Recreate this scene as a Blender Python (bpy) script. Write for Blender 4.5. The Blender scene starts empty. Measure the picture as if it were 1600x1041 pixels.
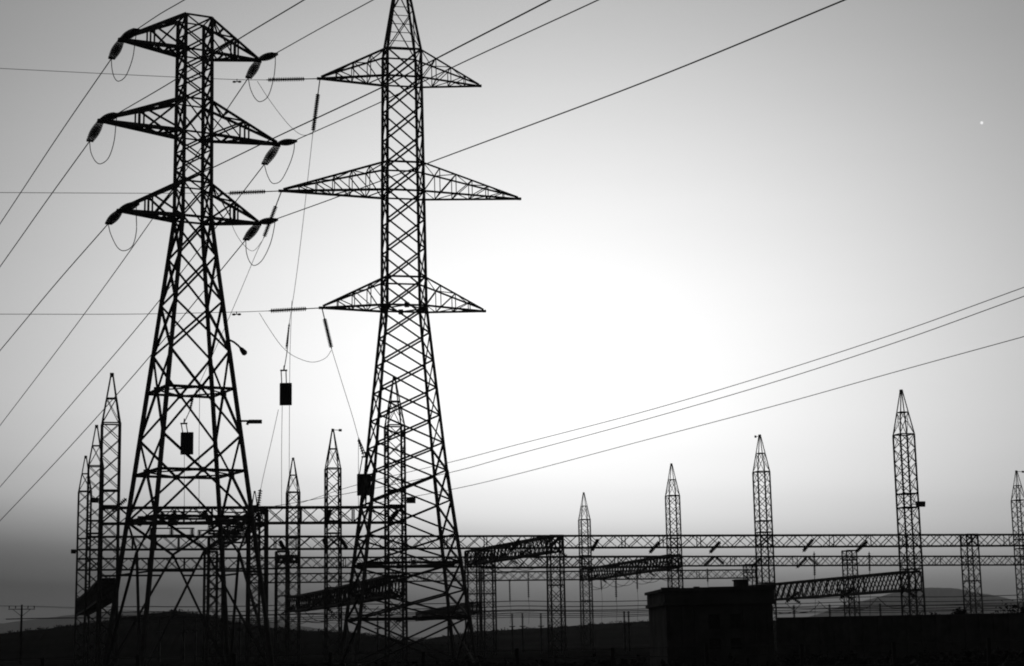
import bpy, math, random
from mathutils import Vector, Matrix
random.seed(7)
sc = bpy.context.scene

# ------------------------------------------------------------------ camera
FPX = 2771.0                       # focal length in photo pixels (photo 1600 wide)
PITCH = math.atan(480/FPX); ROLL = .019; EYE = 1.6
F_ = Vector((0, math.cos(PITCH), math.sin(PITCH)))
R0 = Vector((1, 0, 0)); U0 = Vector((0, -math.sin(PITCH), math.cos(PITCH)))
R_ = math.cos(ROLL)*R0 - math.sin(ROLL)*U0
U_ = math.sin(ROLL)*R0 + math.cos(ROLL)*U0
EYEP = Vector((0, 0, EYE))
cd = bpy.data.cameras.new('camera'); cam = bpy.data.objects.new('camera', cd)
sc.collection.objects.link(cam); sc.camera = cam
m = Matrix((R_, U_, -F_)).transposed().to_4x4(); m.translation = EYEP
cam.matrix_world = m
cd.sensor_fit = 'HORIZONTAL'; cd.sensor_width = 36.0; cd.lens = FPX/1600*36
cd.clip_start = .1; cd.clip_end = 40000

# ------------------------------------------------------------------ view
sc.view_settings.view_transform = 'Standard'; sc.view_settings.look = 'None'
sc.view_settings.exposure = 0; sc.view_settings.gamma = 1
sc.view_settings.use_curve_mapping = False
sc.cycles.pixel_filter_type = 'BLACKMAN_HARRIS'; sc.cycles.filter_width = 1.9
sc.cycles.transparent_max_bounces = 32; sc.cycles.max_bounces = 4; sc.cycles.diffuse_bounces = 2; sc.cycles.glossy_bounces = 2
sc.cycles.volume_bounces = 0

# ------------------------------------------------------------------ sky
SUN_AZ, SUN_EL = math.radians(1.2), math.radians(9.2)
w = bpy.data.worlds.new('World'); sc.world = w; w.use_nodes = True
nt = w.node_tree; nt.nodes.clear(); N = nt.nodes.new; L = nt.links.new
def MA(op, a, b=None, c=None):
    n = N('ShaderNodeMath'); n.operation = op
    for i, v in enumerate((a, b, c)):
        if v is None: continue
        if isinstance(v, (int, float)): n.inputs[i].default_value = v
        else: L(v, n.inputs[i])
    return n.outputs[0]
tc = N('ShaderNodeTexCoord'); sp = N('ShaderNodeSeparateXYZ'); L(tc.outputs['Generated'], sp.inputs[0])
D = math.degrees(1)
az = MA('MULTIPLY', MA('ARCTAN2', sp.outputs[0], sp.outputs[1]), D)
el = MA('MULTIPLY', MA('ARCSINE', sp.outputs[2]), D)
qa = MA('POWER', MA('ABSOLUTE', MA('DIVIDE', MA('SUBTRACT', az, .7), 17.0)), 2)
qe = MA('POWER', MA('ABSOLUTE', MA('DIVIDE', MA('SUBTRACT', el, 7.8), 12.2)), 2)
glow = MA('POWER', math.e, MA('MULTIPLY', MA('ADD', qa, qe), -1))
# broad dusk light that fades towards the side of the sky away from the sun
front = MA('MAXIMUM', MA('ADD', MA('MULTIPLY', sp.outputs[1], .5), .5), 0)
base = MA('ADD', MA('MULTIPLY', MA('POWER', front, 4), .19), .02)
lum = MA('ADD', MA('MULTIPLY', glow, .81), base)
# dark band of murk above the horizon
els = MA('ADD', el, MA('MULTIPLY', MA('MAXIMUM', MA('MINIMUM', az, 20), -20), .055))
cr = N('ShaderNodeValToRGB'); L(MA('DIVIDE', MA('MAXIMUM', els, 0), 10), cr.inputs[0])
cr.color_ramp.interpolation = 'CARDINAL'
pts = [(0, .07), (.07, .09), (.13, .135), (.25, .34), (.37, .70), (.5, .88), (.65, .97), (.85, 1)]
e = cr.color_ramp.elements
while len(e) < len(pts): e.new(.5)
for q, (a, b) in zip(e, pts): q.position = a; q.color = (b, b, b, 1)
lum = MA('MULTIPLY', lum, cr.outputs[0])
mp = N('ShaderNodeMapping'); L(tc.outputs['Generated'], mp.inputs[0]); mp.inputs['Scale'].default_value = (2.2, 2.2, 16)
nz = N('ShaderNodeTexNoise'); L(mp.outputs[0], nz.inputs['Vector']); nz.inputs['Scale'].default_value = 2.4; nz.inputs['Detail'].default_value = 5; nz.inputs['Roughness'].default_value = .55
amp = MA('ADD', MA('MULTIPLY', MA('SUBTRACT', 1, cr.outputs[0]), .22), .05)
lum = MA('MULTIPLY', lum, MA('ADD', MA('MULTIPLY', MA('SUBTRACT', nz.outputs[0], .5), amp), 1))
sky = N('ShaderNodeTexSky'); sky.sky_type = 'NISHITA'; sky.sun_disc = False
sky.sun_elevation = SUN_EL; sky.sun_rotation = SUN_AZ
sky.air_density = 1.0; sky.dust_density = 2.0
bw = N('ShaderNodeRGBToBW'); L(sky.outputs[0], bw.inputs[0])
lum = MA('ADD', lum, MA('MULTIPLY', MA('MULTIPLY', bw.outputs[0], cr.outputs[0]), .004))
# the evening star
star = Vector((0, 0, 0)); star = (F_ + (1534-800)/FPX*R_ - (192-520.5)/FPX*U_).normalized()
dp = N('ShaderNodeVectorMath'); dp.operation = 'DOT_PRODUCT'
L(tc.outputs['Generated'], dp.inputs[0]); dp.inputs[1].default_value = star
lum = MA('ADD', lum, MA('MULTIPLY', MA('GREATER_THAN', dp.outputs['Value'], math.cos(2.3/FPX)), .4))
cc = N('ShaderNodeCombineXYZ')
for i in range(3): L(lum, cc.inputs[i])
bg = N('ShaderNodeBackground'); L(cc.outputs[0], bg.inputs[0]); bg.inputs[1].default_value = 1
wo = N('ShaderNodeOutputWorld'); L(bg.outputs[0], wo.inputs[0])

# ------------------------------------------------------------------ sun (low, behind the yard, through murk)
sl = bpy.data.lights.new('sun', 'SUN'); sl.energy = .25; sl.angle = math.radians(10); sl.color = (1, 1, 1)
so = bpy.data.objects.new('sun', sl); sc.collection.objects.link(so)
sd = Vector((math.sin(SUN_AZ)*math.cos(SUN_EL), math.cos(SUN_AZ)*math.cos(SUN_EL), math.sin(SUN_EL)))
so.rotation_euler = sd.to_track_quat('Z', 'Y').to_euler(); so.location = (0, 0, 60)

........

> _TASK INSTRUCTIONS_
All of the lines above should be printed exactly, minus the pictures.

> _THE SOLUTION_
Recreate this scene as a Blender Python (bpy) script. Write for Blender 4.5. The Blender scene starts empty. Measure the picture as if it were 1600x1041 pixels.
import bpy, math, random
from mathutils import Vector, Matrix
random.seed(7)
sc = bpy.context.scene

# ------------------------------------------------------------------ camera
FPX = 2771.0                       # focal length in photo pixels (photo 1600 wide)
PITCH = math.atan(480/FPX); ROLL = .019; EYE = 1.6
F_ = Vector((0, math.cos(PITCH), math.sin(PITCH)))
R0 = Vector((1, 0, 0)); U0 = Vector((0, -math.sin(PITCH), math.cos(PITCH)))
R_ = math.cos(ROLL)*R0 - math.sin(ROLL)*U0
U_ = math.sin(ROLL)*R0 + math.cos(ROLL)*U0
EYEP = Vector((0, 0, EYE))
cd = bpy.data.cameras.new('camera'); cam = bpy.data.objects.new('camera', cd)
sc.collection.objects.link(cam); sc.camera = cam
m = Matrix((R_, U_, -F_)).transposed().to_4x4(); m.translation = EYEP
cam.matrix_world = m
cd.sensor_fit = 'HORIZONTAL'; cd.sensor_width = 36.0; cd.lens = FPX/1600*36
cd.clip_start = .1; cd.clip_end = 40000

# ------------------------------------------------------------------ view
sc.view_settings.view_transform = 'Standard'; sc.view_settings.look = 'None'
sc.view_settings.exposure = 0; sc.view_settings.gamma = 1
sc.view_settings.use_curve_mapping = False
sc.cycles.pixel_filter_type = 'BLACKMAN_HARRIS'; sc.cycles.filter_width = 1.9
sc.cycles.transparent_max_bounces = 32; sc.cycles.max_bounces = 4; sc.cycles.diffuse_bounces = 2; sc.cycles.glossy_bounces = 2
sc.cycles.volume_bounces = 0

# ------------------------------------------------------------------ sky
SUN_AZ, SUN_EL = math.radians(1.2), math.radians(9.2)
w = bpy.data.worlds.new('World'); sc.world = w; w.use_nodes = True
nt = w.node_tree; nt.nodes.clear(); N = nt.nodes.new; L = nt.links.new
def MA(op, a, b=None, c=None):
    n = N('ShaderNodeMath'); n.operation = op
    for i, v in enumerate((a, b, c)):
        if v is None: continue
        if isinstance(v, (int, float)): n.inputs[i].default_value = v
        else: L(v, n.inputs[i])
    return n.outputs[0]
tc = N('ShaderNodeTexCoord'); sp = N('ShaderNodeSeparateXYZ'); L(tc.outputs['Generated'], sp.inputs[0])
D = math.degrees(1)
az = MA('MULTIPLY', MA('ARCTAN2', sp.outputs[0], sp.outputs[1]), D)
el = MA('MULTIPLY', MA('ARCSINE', sp.outputs[2]), D)
qa = MA('POWER', MA('ABSOLUTE', MA('DIVIDE', MA('SUBTRACT', az, .7), 17.0)), 2)
qe = MA('POWER', MA('ABSOLUTE', MA('DIVIDE', MA('SUBTRACT', el, 7.8), 12.2)), 2)
glow = MA('POWER', math.e, MA('MULTIPLY', MA('ADD', qa, qe), -1))
# broad dusk light that fades towards the side of the sky away from the sun
front = MA('MAXIMUM', MA('ADD', MA('MULTIPLY', sp.outputs[1], .5), .5), 0)
base = MA('ADD', MA('MULTIPLY', MA('POWER', front, 4), .19), .02)
lum = MA('ADD', MA('MULTIPLY', glow, .81), base)
# dark band of murk above the horizon
els = MA('ADD', el, MA('MULTIPLY', MA('MAXIMUM', MA('MINIMUM', az, 20), -20), .055))
cr = N('ShaderNodeValToRGB'); L(MA('DIVIDE', MA('MAXIMUM', els, 0), 10), cr.inputs[0])
cr.color_ramp.interpolation = 'CARDINAL'
pts = [(0, .07), (.07, .09), (.13, .135), (.25, .34), (.37, .70), (.5, .88), (.65, .97), (.85, 1)]
e = cr.color_ramp.elements
while len(e) < len(pts): e.new(.5)
for q, (a, b) in zip(e, pts): q.position = a; q.color = (b, b, b, 1)
lum = MA('MULTIPLY', lum, cr.outputs[0])
mp = N('ShaderNodeMapping'); L(tc.outputs['Generated'], mp.inputs[0]); mp.inputs['Scale'].default_value = (2.2, 2.2, 16)
nz = N('ShaderNodeTexNoise'); L(mp.outputs[0], nz.inputs['Vector']); nz.inputs['Scale'].default_value = 2.4; nz.inputs['Detail'].default_value = 5; nz.inputs['Roughness'].default_value = .55
amp = MA('ADD', MA('MULTIPLY', MA('SUBTRACT', 1, cr.outputs[0]), .22), .05)
lum = MA('MULTIPLY', lum, MA('ADD', MA('MULTIPLY', MA('SUBTRACT', nz.outputs[0], .5), amp), 1))
sky = N('ShaderNodeTexSky'); sky.sky_type = 'NISHITA'; sky.sun_disc = False
sky.sun_elevation = SUN_EL; sky.sun_rotation = SUN_AZ
sky.air_density = 1.0; sky.dust_density = 2.0
bw = N('ShaderNodeRGBToBW'); L(sky.outputs[0], bw.inputs[0])
lum = MA('ADD', lum, MA('MULTIPLY', MA('MULTIPLY', bw.outputs[0], cr.outputs[0]), .004))
# the evening star
star = Vector((0, 0, 0)); star = (F_ + (1534-800)/FPX*R_ - (192-520.5)/FPX*U_).normalized()
dp = N('ShaderNodeVectorMath'); dp.operation = 'DOT_PRODUCT'
L(tc.outputs['Generated'], dp.inputs[0]); dp.inputs[1].default_value = star
lum = MA('ADD', lum, MA('MULTIPLY', MA('GREATER_THAN', dp.outputs['Value'], math.cos(2.3/FPX)), .4))
cc = N('ShaderNodeCombineXYZ')
for i in range(3): L(lum, cc.inputs[i])
bg = N('ShaderNodeBackground'); L(cc.outputs[0], bg.inputs[0]); bg.inputs[1].default_value = 1
wo = N('ShaderNodeOutputWorld'); L(bg.outputs[0], wo.inputs[0])

# ------------------------------------------------------------------ sun (low, behind the yard, through murk)
sl = bpy.data.lights.new('sun', 'SUN'); sl.energy = .25; sl.angle = math.radians(10); sl.color = (1, 1, 1)
so = bpy.data.objects.new('sun', sl); sc.collection.objects.link(so)
sd = Vector((math.sin(SUN_AZ)*math.cos(SUN_EL), math.cos(SUN_AZ)*math.cos(SUN_EL), math.sin(SUN_EL)))
so.rotation_euler = sd.to_track_quat('Z', 'Y').to_euler(); so.location = (0, 0, 60)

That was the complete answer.